Before we go anywhere, let’s get one thing clear: nothing has been voted upon as of yet for “construction ready services” for the proposed Aquatic Centre.

But the thought of pushing through a $1.2-million dollar plus report was enough for Timmins city council to debate the whole venture for about 30 minutes Monday night.

And it finished off with another butting of heads concerning council procedure and conduct between Mayor Steve Black and Councillor Rick Dubeau.

The recommendation from city staff is to undertake Phases 1 and 2—or construction ready services—and award the contract to Perkins and Will. Furthermore, a Phase 3 would be added for just over $420,000, but contingent on getting “adequate” funding from senior levels of government and other sources, as well as council approval to move ahead with the construction phase.

CLICK HERE to see the administrative report to city council.

This report stems from a decision made back in March, when council voted 6-2 in favour of moving to detailed design work on a $48.4-million dollar facility.

And similar to that March meeting, Councillor Joe Campbell voiced his displeasure on moving ahead on this in any capacity.

He says it would be “irresponsible for this council to go any further with this thing” anything on this project until they get their “house in order financially.”

He says they’re facing economic challenges with the impending vacancy of the Porcupine Health Unit from the downtown, vacancies at the Timmins Square, the Mattagami Waste Water Plant’s direction and the Connecting Link—more particularly it’s $100-million dollar plus price tag and no guaranteed funding from either the provincial or federal government.

And he also brings up uncertain times with upcoming mine closures like Dome underground operations (end of 2017) and Kidd Operations (expected 2021)., as well as tax rates that will be voted on at a meeting this Wednesday.

“People may think I’m a broken record, and that’s fine,” Campbell adds, “But I have serious concerns where were going with this thing, and the amount of money we’re going to have to debenture.”

“I have no idea what’s going to debenture, but we’re debenturing tens of millions of dollars.
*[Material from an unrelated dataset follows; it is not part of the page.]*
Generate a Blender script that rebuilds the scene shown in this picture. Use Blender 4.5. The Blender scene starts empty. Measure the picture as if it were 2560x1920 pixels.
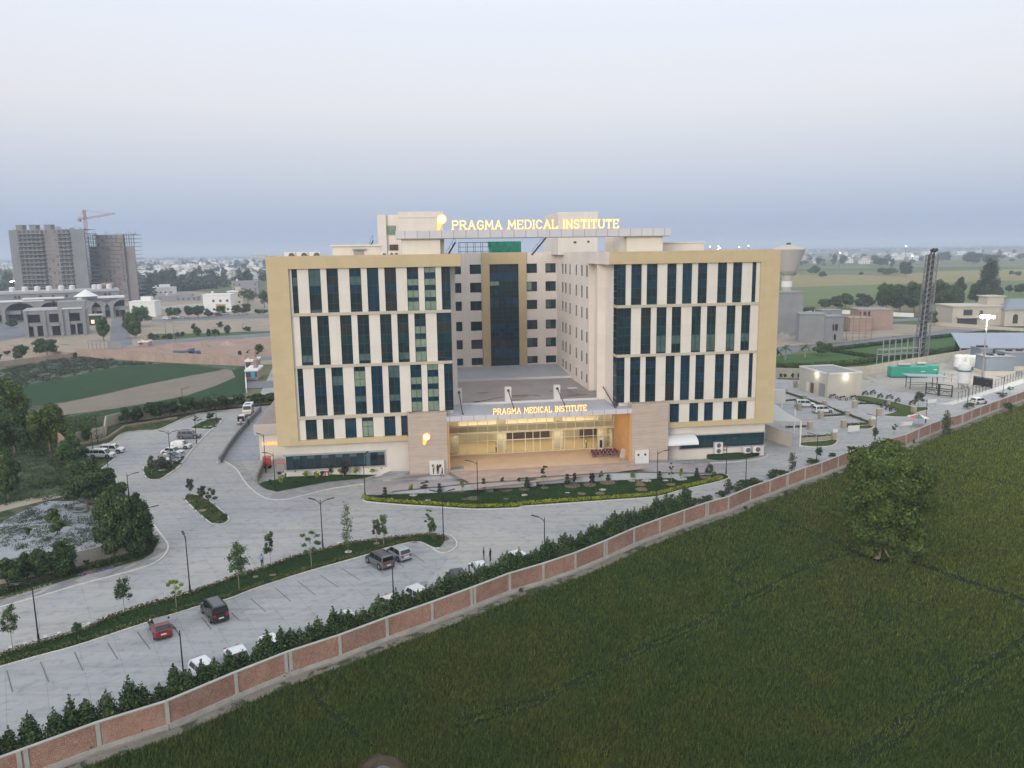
import bpy, math, random
import numpy as np
from mathutils import Vector, Matrix
from mathutils.geometry import tessellate_polygon
R=math.radians; PI=math.pi
S=bpy.context.scene; C=S.collection
random.seed(7); NR=np.random.default_rng(7)
# ------------------------------------------------------------------ camera
FPX=1960.; CAMH=36.; PITCH=math.atan(336/1960.); ROLL=R(.8)
_cp,_sp=math.cos(PITCH),math.sin(PITCH); _c,_s=math.cos(ROLL),math.sin(ROLL)
FW=Vector((0,_cp,-_sp)); _up=Vector((0,_sp,_cp)); _rt=Vector((1,0,0))
RT=_c*_rt-_s*_up; UP=_s*_rt+_c*_up; CAM=Vector((0,0,CAMH))
cd=bpy.data.cameras.new('camera'); cam=bpy.data.objects.new('camera',cd); C.objects.link(cam)
m=Matrix((RT,UP,-FW)).transposed().to_4x4(); m.translation=CAM; cam.matrix_world=m
cd.sensor_width=36; cd.lens=36*FPX/2560; cd.clip_start=.5; cd.clip_end=30000
S.camera=cam
# ------------------------------------------------------------------ sky, sun, exposure
SUN_EL,SUN_AZ=R(14),R(205)      # low sun behind and left of the camera, veiled by haze
w=bpy.data.worlds.new('World'); S.world=w; w.use_nodes=True
nt=w.node_tree; nt.nodes.clear()
def wn(t,**k):
    n=nt.nodes.new(t)
    for a,b in k.items(): setattr(n,a,b)
    return n
out=wn('ShaderNodeOutputWorld'); bg=wn('ShaderNodeBackground')
sky=wn('ShaderNodeTexSky',sky_type='NISHITA',sun_disc=False,sun_elevation=SUN_EL,sun_rotation=SUN_AZ,dust_density=3.5,air_density=1.2,ozone_density=1.5)
tc=wn('ShaderNodeTexCoord'); sep=wn('ShaderNodeSeparateXYZ'); nt.links.new(tc.outputs['Generated'],sep.inputs[0])
ramp=wn('ShaderNodeValToRGB'); nt.links.new(sep.outputs['Z'],ramp.inputs[0])
el=ramp.color_ramp.elements
el[0].position=0.0; el[0].color=(2.8,3.35,4.5,1)
el[1].position=1.0; el[1].color=(9.5,10.0,10.4,1)
for p_,c_ in ((.035,(3.1,3.75,5.1)),(.09,(4.35,4.70,5.55)),(.17,(5.95,5.88,6.25)),(.27,(6.25,6.5,7.15)),(.36,(7.1,7.6,8.4)),(.5,(8.3,8.9,9.6))):
    e=el.new(p_); e.color=(*c_,1)
mx=wn('ShaderNodeMixRGB'); mx.inputs[0].default_value=.86
nt.links.new(sky.outputs[0],mx.inputs[1]); nt.links.new(ramp.outputs[0],mx.inputs[2])
nt.links.new(mx.outputs[0],bg.inputs[0]); bg.inputs[1].default_value=.09
nt.links.new(bg.outputs[0],out.inputs[0])
sl=bpy.data.lights.new('sun','SUN'); sl.energy=1.1; sl.angle=R(25); sl.color=(1,.93,.85)
so=bpy.data.objects.new('sun',sl); C.objects.link(so)
_d=Vector((math.sin(SUN_AZ)*math.cos(SUN_EL),math.cos(SUN_AZ)*math.cos(SUN_EL),math.sin(SUN_EL)))
so.rotation_euler=_d.to_track_quat('Z','Y').to_euler(); so.location=(0,-40,120)
S.view_settings.view_transform='Standard'; S.view_settings.look='None'; S.view_settings.gamma=1
S.view_settings.use_curve_mapping=False; S.view_settings.exposure=0.72
S.render.engine='CYCLES'
cy=S.cycles; cy.use_denoising=True; cy.max_bounces=6; cy.diffuse_bounces=3; cy.glossy_bounces=3; cy.transmission_bounces=3
cy.transparent_max_bounces=10; cy.volume_bounces=0; cy.caustics_reflective=False; cy.caustics_refractive=False
cy.sample_clamp_indirect=4
# ------------------------------------------------------------------ surveying: photo pixel -> point on the ground of the place
ZG=-1.0
def P(px,py,z=ZG):
    d=FW+RT*((px-1280)/FPX)+UP*((960-py)/FPX); t=(z-CAMH)/d.z
    return CAM+d*t
CR=dict(KA=(0,500),KB=(640,500),KC=(1300,500),KD=(1860,560),LA=(0,1000),LB=(640,950),LC=(1300,950),LD=(1860,900),MA=(0,1395),MB=(640,1395),MC=(1300,1395),MD=(1860,1395))
def xy(k,x,y):
    o=CR[k]; return o[0]+x/3.16,o[1]+y/3.16
def q(k,x,y,z=ZG): return P(*xy(k,x,y),z)
def ztop(p,py):                      # height over p seen at image row py
    k=(960-py)/FPX; v=Vector((p.x,p.y,0))-CAM
    return (k*v.dot(FW)-v.dot(UP))/(UP.z-k*FW.z)
def mpp(p): return (Vector(p)-CAM).dot(FW)/FPX   # metres per photo pixel at p
# ------------------------------------------------------------------ helpers
def prop(o,label=None,cat=None,group=None,kind=None):
    if label: o['label']=label
    if cat: o['category']=cat
    if group: o['group']=group
    if kind: o['kind']=kind
    return o
def thing(name,label,cat,loc=(0,0,0),rz=0,group=None):
    o=bpy.data.objects.new(name,None); C.objects.link(o); o.empty_display_size=.3
    o.location=loc; o.rotation_euler=(0,0,rz); return prop(o,label,cat,group)
def copy_tree(o,parent=None):
    c=o.copy(); C.objects.link(c); c.parent=parent
    for ch in o.children: copy_tree(ch,c)
    return c
_used=set()
def place(proto,loc,rz=0,sc=1,label=None,group=None,cat=None):
    if proto.name in _used: o=copy_tree(proto)
    else: o=proto; _used.add(proto.name)
    o.location=loc; o.rotation_euler=(0,0,rz); o.scale=(sc,sc,sc) if not hasattr(sc,'__len__') else sc
    if label: o['label']=label
    if group: o['group']=group
    if cat: o['category']=cat
    return o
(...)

I don’t care if we get $8-million dollars from some government source.”

Councillor Pat Bamford says it needs to be put through to “show interest” in the project.

“If it’s not feasible at all, we just don’t go ahead with it,” he said, “Unfortunately, we have to invest some money to move ahead.”

“Nobody in the community of any consequence is going to give us any dollars unless they see that we’re keen on this.”

Campbell and Councillor Dubeau both argue that they don’t need to spend the money to be shovel ready, as they’re already at that point. Campbell says a consultant told council they were “months ago.”

Mayor Steve Black says there has been debate on whether they are or not, but he says officials dealing with the funding applications have told him and CAO Dave Landers they are not. Black, in the same instance, noticed and pointed out Dubeau’s disagreeing head shake.

“We can debate this all we want,” the Mayor says, “The federal government is coming out with recreational funding in the next year or two, and if we want to have the opportunity to apply for some of that funding and get to the point where we are ready to go to construction, this is an important step in that process.”

Black says they still have about $630-thousand dollars leftover from the 2016 budget allocated to design and planning.

Add in the $1-million dollars council voted to allocate from the Future Infrasturucture Reserve to the 2017 budget, Black says if expended—which he claims it won’t be until 2018—there’s still about $400-thousand dollars left.

Black admits he also has concerns, but is optimistic the city has “many great years left” in the resource industry and projects will go ahead.

In the end as we first mentioned, no vote has taken place as that is expected at a meeting later this month.

However, Dubeau closed by calling out Black’s mention of his head shaking, noting it’s “just something we all do, (including Black)” and hopes he doesn’t point at others who do the same.

“I smile sometimes, gets pointed out,” Black responded.

“Yeah, you snicker. You laugh out loud,” says Dubeau.

See below for the rest of that exchange.

It went on for a moment, and concluded by Black saying they can agree to disagree on the issue, but the fact is the funding agency told them they’re not shovel ready and good to apply for the funding and this report is the next step in the process.